— start of Records supplied —
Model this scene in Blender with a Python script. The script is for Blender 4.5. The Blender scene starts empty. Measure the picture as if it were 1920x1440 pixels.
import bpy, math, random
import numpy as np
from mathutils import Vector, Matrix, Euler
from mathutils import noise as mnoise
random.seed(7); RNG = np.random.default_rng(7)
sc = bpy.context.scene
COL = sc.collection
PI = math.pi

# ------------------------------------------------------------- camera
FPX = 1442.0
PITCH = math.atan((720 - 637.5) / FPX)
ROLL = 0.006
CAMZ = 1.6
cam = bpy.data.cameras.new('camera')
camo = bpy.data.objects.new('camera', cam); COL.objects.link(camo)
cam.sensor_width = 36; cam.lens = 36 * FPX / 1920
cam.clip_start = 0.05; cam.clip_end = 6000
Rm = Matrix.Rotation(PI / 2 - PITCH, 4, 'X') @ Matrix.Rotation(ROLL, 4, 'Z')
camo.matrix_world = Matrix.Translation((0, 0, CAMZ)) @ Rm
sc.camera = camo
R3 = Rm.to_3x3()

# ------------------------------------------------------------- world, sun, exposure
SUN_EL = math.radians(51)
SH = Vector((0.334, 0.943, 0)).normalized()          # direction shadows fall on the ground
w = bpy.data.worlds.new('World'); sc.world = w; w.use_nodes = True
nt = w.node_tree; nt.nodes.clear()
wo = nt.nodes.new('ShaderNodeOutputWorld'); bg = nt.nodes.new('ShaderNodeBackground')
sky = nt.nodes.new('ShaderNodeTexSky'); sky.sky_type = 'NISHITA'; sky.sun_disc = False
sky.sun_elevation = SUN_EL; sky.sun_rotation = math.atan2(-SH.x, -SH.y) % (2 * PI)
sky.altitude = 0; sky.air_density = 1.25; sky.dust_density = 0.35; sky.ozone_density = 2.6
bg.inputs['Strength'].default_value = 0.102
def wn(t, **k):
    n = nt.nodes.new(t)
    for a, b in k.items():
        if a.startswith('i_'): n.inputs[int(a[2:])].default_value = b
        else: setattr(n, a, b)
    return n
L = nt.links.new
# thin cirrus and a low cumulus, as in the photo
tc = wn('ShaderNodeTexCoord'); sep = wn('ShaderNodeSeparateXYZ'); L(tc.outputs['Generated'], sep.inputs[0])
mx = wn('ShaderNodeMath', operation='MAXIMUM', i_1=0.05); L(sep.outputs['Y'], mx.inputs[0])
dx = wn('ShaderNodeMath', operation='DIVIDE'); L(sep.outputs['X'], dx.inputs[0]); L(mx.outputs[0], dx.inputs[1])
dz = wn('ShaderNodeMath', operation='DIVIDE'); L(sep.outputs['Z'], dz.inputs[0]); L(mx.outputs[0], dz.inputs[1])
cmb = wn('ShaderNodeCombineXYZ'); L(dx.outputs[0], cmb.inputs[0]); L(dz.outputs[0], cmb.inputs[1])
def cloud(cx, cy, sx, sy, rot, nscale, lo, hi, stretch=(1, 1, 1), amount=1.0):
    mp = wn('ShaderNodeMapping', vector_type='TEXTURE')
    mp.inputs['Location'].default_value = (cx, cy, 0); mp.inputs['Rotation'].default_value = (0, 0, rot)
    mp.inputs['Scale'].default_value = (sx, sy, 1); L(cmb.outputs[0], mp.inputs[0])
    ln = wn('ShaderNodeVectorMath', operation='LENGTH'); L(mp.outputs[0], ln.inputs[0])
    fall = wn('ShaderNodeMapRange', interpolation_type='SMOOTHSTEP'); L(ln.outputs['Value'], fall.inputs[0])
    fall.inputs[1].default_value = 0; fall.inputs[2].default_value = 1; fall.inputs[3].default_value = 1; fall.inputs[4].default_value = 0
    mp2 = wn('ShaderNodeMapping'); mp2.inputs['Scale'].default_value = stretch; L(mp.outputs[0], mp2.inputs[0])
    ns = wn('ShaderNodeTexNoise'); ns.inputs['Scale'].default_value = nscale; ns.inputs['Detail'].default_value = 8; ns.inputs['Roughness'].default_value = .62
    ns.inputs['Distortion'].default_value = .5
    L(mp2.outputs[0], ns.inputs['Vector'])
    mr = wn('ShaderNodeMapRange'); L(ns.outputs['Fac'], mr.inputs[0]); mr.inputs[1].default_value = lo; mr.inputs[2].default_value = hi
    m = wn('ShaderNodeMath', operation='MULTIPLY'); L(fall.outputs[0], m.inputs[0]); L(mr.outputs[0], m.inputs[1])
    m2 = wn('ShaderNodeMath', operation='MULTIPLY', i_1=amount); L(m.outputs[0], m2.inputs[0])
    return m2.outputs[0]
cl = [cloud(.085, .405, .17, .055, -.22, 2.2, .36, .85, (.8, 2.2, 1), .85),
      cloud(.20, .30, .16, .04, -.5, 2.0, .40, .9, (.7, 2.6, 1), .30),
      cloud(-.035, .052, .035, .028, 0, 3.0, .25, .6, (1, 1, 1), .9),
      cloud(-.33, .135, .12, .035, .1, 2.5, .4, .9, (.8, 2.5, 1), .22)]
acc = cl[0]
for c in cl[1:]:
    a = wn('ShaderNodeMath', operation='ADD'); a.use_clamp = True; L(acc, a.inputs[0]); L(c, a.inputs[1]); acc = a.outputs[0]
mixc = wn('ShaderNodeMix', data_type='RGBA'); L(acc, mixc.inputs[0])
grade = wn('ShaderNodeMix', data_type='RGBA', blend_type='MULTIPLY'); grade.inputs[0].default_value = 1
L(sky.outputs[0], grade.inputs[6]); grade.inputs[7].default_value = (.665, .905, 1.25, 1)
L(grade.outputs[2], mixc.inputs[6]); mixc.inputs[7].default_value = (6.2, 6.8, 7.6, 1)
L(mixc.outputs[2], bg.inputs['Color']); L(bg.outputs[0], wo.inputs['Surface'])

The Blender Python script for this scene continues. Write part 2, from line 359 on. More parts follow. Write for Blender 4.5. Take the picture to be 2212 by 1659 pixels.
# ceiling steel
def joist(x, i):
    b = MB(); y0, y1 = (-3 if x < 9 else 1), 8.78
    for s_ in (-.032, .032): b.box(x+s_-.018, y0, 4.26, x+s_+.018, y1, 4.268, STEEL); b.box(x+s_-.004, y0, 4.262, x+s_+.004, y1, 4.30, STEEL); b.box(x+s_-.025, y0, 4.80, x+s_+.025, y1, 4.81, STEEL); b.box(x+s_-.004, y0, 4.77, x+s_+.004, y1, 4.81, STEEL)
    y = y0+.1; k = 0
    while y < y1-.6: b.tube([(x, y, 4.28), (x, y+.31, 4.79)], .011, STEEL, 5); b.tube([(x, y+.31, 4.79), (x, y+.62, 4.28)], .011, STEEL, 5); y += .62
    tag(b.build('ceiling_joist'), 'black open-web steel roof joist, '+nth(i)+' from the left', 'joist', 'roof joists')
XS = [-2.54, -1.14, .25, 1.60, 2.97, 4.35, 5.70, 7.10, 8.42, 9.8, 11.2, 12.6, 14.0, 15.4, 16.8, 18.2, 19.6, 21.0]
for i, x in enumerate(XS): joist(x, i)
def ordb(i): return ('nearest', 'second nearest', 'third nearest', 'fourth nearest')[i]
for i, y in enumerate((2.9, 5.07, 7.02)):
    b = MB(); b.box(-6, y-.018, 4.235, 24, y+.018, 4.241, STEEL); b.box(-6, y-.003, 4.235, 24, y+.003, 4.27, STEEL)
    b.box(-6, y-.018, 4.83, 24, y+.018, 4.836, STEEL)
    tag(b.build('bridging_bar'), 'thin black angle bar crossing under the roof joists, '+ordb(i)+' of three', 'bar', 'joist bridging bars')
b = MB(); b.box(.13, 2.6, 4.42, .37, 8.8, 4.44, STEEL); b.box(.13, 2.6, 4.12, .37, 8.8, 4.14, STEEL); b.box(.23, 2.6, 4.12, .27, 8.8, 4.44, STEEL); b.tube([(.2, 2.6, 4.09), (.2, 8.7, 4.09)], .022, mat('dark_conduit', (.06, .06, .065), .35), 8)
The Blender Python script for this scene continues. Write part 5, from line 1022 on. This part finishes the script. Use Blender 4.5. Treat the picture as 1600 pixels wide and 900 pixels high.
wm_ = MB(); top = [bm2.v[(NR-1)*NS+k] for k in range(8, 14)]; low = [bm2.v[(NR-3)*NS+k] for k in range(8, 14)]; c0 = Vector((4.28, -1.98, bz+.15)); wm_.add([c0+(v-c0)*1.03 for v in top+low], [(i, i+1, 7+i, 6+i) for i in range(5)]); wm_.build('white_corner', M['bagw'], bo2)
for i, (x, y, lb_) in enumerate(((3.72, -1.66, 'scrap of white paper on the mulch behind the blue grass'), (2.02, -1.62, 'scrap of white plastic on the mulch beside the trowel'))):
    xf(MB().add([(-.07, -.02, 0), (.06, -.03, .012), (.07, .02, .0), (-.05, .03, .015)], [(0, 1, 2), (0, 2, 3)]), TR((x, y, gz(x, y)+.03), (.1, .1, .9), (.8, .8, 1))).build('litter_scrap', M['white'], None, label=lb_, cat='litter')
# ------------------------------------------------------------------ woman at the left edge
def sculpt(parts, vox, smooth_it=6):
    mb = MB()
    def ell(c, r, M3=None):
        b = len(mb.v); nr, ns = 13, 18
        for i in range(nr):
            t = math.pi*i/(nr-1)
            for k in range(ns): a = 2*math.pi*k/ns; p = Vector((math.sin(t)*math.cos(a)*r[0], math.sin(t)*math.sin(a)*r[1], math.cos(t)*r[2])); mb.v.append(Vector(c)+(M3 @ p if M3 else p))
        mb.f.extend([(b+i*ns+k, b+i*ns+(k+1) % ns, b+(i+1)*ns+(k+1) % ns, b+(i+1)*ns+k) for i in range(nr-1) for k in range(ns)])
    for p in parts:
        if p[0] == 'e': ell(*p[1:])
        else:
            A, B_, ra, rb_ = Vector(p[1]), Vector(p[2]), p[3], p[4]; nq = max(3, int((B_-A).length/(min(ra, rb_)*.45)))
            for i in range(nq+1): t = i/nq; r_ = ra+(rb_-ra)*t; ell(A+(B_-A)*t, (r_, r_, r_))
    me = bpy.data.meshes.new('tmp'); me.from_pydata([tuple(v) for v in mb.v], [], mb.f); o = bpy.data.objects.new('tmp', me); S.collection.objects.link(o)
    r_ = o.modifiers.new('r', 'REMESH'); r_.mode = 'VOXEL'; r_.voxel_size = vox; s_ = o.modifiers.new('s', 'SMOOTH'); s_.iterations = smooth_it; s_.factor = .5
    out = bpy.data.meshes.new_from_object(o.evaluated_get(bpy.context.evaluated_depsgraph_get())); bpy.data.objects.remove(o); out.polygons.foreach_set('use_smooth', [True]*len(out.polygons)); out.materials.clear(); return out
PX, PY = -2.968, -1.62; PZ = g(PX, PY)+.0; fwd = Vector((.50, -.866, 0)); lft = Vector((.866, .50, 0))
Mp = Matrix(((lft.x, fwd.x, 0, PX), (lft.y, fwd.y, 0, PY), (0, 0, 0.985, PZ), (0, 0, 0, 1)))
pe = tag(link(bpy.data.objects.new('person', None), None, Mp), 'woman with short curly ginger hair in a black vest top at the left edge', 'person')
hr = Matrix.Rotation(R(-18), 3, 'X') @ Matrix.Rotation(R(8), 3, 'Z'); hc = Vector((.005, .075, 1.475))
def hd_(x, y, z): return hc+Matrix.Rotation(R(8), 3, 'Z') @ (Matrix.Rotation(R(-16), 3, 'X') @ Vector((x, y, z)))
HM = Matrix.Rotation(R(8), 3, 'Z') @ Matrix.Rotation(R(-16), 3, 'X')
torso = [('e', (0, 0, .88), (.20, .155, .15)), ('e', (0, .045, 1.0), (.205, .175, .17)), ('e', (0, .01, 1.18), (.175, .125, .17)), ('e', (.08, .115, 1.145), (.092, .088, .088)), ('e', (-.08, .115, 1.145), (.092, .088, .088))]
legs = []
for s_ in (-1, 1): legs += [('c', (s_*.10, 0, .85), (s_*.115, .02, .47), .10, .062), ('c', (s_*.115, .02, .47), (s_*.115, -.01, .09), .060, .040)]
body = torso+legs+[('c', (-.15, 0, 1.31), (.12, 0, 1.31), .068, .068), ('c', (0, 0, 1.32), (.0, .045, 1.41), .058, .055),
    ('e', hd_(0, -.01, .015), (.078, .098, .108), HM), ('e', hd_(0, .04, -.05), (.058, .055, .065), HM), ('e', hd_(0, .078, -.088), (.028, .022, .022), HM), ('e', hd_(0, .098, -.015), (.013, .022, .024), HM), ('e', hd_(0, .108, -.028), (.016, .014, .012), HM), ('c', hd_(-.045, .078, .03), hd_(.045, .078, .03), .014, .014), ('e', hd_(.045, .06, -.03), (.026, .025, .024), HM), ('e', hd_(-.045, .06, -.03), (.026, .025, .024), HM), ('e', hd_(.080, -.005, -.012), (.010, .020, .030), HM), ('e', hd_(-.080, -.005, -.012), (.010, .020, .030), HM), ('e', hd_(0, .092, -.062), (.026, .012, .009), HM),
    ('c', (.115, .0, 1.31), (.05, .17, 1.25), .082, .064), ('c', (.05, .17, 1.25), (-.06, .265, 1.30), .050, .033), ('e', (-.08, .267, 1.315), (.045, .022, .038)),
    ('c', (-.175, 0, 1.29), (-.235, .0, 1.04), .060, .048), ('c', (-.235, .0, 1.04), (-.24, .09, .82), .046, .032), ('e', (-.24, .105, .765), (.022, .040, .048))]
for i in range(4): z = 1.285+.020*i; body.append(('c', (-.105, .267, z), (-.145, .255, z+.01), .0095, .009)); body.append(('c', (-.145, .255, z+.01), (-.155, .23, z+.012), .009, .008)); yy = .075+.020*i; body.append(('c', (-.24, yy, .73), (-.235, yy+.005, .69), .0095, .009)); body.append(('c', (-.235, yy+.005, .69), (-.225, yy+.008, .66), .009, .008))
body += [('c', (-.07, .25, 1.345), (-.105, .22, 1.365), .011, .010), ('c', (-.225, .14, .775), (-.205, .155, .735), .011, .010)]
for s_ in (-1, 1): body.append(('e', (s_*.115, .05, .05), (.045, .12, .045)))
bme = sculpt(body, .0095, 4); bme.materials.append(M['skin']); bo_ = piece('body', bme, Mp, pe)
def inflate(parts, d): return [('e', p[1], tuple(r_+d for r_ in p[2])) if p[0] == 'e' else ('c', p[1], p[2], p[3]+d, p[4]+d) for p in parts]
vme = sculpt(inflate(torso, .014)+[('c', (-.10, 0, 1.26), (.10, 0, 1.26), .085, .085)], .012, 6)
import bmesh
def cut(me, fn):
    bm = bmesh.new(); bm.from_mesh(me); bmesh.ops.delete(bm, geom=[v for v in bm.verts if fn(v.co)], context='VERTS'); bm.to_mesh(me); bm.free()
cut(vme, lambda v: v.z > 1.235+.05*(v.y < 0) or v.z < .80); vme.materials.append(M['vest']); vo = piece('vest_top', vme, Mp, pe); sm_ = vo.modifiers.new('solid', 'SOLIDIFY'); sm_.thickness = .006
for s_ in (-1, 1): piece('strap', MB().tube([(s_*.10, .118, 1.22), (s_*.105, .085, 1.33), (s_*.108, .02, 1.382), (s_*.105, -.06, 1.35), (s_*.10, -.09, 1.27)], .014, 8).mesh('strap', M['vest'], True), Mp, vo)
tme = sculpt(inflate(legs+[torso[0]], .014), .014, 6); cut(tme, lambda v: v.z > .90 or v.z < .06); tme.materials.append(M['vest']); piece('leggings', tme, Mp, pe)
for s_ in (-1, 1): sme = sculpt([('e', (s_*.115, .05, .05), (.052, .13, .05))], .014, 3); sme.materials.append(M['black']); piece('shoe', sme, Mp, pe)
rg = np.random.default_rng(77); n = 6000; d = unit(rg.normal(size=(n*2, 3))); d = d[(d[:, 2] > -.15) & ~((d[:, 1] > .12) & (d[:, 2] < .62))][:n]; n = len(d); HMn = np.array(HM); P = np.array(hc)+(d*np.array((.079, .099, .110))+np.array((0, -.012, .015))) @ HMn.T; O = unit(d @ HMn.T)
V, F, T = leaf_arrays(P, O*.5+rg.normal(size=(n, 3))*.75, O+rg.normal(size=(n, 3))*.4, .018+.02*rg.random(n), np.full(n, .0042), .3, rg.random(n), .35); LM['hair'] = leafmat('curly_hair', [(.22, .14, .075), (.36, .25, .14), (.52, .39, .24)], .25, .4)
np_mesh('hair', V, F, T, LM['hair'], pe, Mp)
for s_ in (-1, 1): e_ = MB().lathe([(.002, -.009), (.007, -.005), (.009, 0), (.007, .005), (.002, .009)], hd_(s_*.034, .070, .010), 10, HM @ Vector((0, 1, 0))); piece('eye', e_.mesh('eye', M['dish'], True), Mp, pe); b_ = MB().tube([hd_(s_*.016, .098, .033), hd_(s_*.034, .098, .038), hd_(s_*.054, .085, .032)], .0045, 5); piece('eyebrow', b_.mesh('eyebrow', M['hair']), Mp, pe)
— end of Records supplied —
Brief: Give again, word for word, the lines of the listing, starting at its first line and ending with the line containing "PI = math.pi".

Reply:
Model this scene in Blender with a Python script. The script is for Blender 4.5. The Blender scene starts empty. Measure the picture as if it were 1920x1440 pixels.
import bpy, math, random
import numpy as np
from mathutils import Vector, Matrix, Euler
from mathutils import noise as mnoise
random.seed(7); RNG = np.random.default_rng(7)
sc = bpy.context.scene
COL = sc.collection
PI = math.pi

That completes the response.